I think my favourite thing in the horror stories I enjoy - and other tragedies - is the anticipation when you start to work out what is going on, and in doing so know how it is going to end, and are just waiting for it to happen. (Also John Irving does this really well in his stories). There’s just that particular sense of tight-chested tension I get from stories in this mould - the recent Haunting of Hill House was a perfect example. And to get that sort of dread from an RPG, I think you need to be complicit in it. And - shameless brown-nosing alert - it’s what I really love about the Janus Mask in The Between. You, as a player, have to come up with the awful things you’ve done in your past that have led you to this point (or will do in the future). And once that is all in place - that’s it, unless you’re exceptionally lucky, your story is probably going to reach its tragic end.
On a less intense scale, it’s one of the things I always really liked about playing L5R - or at least, playing it with all the GMs and players I have. The flaws you pick up, and just the general decisions you make in play, will tend to come back and haunt you. But in a way that definitely skews towards tragedy. You’re not necessarily as inherently doomed as, say, playing an investigator in Cthulhu. But the bad things that do happen will probably be because of choices you’ve made - and the society you operate in - rather than just because you’re playing a game that is designed to make long-term success impossible.
I think there’s definitely a sense of freedom in playing a character you know is doomed. I mean, in short-term games, there’s always the “stolen cars” impetus anyway, which is also fun! But there’s something about knowing you will, or are likely, meet a tragic end that makes playing nastier characters more fun for me. Having those flaws, playing to them, and enjoying the ride, knowing where you’re likely to get off.

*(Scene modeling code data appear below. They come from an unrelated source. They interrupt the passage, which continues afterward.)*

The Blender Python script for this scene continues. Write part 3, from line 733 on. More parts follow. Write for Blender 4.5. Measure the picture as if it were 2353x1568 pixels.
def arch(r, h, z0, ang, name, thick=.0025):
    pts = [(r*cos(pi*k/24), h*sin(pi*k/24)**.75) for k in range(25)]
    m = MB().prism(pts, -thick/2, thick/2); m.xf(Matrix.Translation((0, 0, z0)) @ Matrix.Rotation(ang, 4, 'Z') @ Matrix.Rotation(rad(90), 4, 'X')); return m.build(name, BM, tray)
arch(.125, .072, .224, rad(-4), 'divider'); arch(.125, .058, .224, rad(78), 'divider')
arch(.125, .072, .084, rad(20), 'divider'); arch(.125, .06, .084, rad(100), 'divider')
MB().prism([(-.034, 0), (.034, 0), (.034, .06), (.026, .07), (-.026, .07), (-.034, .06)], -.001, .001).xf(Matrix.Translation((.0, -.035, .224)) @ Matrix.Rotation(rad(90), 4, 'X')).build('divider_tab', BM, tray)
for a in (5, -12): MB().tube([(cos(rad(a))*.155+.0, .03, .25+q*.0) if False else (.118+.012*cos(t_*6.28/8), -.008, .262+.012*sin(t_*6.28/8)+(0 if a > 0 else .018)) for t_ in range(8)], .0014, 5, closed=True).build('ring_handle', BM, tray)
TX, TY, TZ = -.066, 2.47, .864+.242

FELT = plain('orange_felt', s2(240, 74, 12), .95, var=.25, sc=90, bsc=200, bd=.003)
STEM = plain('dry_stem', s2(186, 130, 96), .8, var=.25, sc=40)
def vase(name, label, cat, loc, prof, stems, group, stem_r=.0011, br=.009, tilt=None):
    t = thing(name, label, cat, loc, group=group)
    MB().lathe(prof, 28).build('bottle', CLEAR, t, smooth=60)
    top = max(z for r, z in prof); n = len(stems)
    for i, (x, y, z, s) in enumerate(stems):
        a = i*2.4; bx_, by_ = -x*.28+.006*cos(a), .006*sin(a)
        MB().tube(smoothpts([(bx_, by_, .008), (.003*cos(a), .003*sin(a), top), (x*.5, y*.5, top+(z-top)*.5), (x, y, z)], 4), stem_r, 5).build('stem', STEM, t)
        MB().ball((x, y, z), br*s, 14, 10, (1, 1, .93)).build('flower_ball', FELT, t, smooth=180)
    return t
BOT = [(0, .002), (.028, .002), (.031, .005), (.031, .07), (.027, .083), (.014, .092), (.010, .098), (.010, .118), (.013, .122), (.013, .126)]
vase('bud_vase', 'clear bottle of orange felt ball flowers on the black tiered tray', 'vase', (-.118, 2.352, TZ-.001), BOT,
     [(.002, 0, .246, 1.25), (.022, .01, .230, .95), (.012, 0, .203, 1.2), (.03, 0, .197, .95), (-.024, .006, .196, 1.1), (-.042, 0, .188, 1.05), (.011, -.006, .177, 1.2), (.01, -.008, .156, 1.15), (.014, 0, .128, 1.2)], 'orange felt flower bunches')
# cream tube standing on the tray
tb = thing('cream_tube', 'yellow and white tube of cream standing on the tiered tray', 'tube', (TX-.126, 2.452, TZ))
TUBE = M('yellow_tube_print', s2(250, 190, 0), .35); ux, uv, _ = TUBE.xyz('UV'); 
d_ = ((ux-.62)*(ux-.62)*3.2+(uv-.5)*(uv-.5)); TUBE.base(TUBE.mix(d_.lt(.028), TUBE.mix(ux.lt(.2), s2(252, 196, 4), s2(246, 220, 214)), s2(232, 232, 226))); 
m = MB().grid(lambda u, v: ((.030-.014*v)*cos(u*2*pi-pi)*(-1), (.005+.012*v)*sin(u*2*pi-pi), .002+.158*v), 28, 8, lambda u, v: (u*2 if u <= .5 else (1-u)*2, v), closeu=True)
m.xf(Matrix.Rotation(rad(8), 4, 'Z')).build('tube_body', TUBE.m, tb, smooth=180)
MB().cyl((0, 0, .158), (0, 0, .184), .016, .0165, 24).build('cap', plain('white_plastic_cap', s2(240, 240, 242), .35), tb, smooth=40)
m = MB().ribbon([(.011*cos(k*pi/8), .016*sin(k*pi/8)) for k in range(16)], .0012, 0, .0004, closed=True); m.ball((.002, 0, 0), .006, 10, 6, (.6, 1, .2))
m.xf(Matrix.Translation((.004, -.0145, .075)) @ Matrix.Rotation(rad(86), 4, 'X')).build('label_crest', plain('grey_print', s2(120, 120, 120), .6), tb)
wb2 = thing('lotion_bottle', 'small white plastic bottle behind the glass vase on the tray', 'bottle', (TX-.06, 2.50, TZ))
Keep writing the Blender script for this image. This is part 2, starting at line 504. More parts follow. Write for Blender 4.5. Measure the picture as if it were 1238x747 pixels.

I think it is important that everyone is on the same page about games with this sort of tone, though - or where this sort of tone is possible. And I have an odd sort of corollary effect here. While I do like games where your characters are, or may be, doomed, I don’t like games that are just devoid of hope. So a lot of the shit-and-mud fantasy end of things really turns me off, because ultimately if you;re playing in an entirely corrupt world where there is no hope in anything changing… I just don’t care anymore? I think the doom has to be personal to be fun. It has to speak to the character, rather than being arbitrary and generic.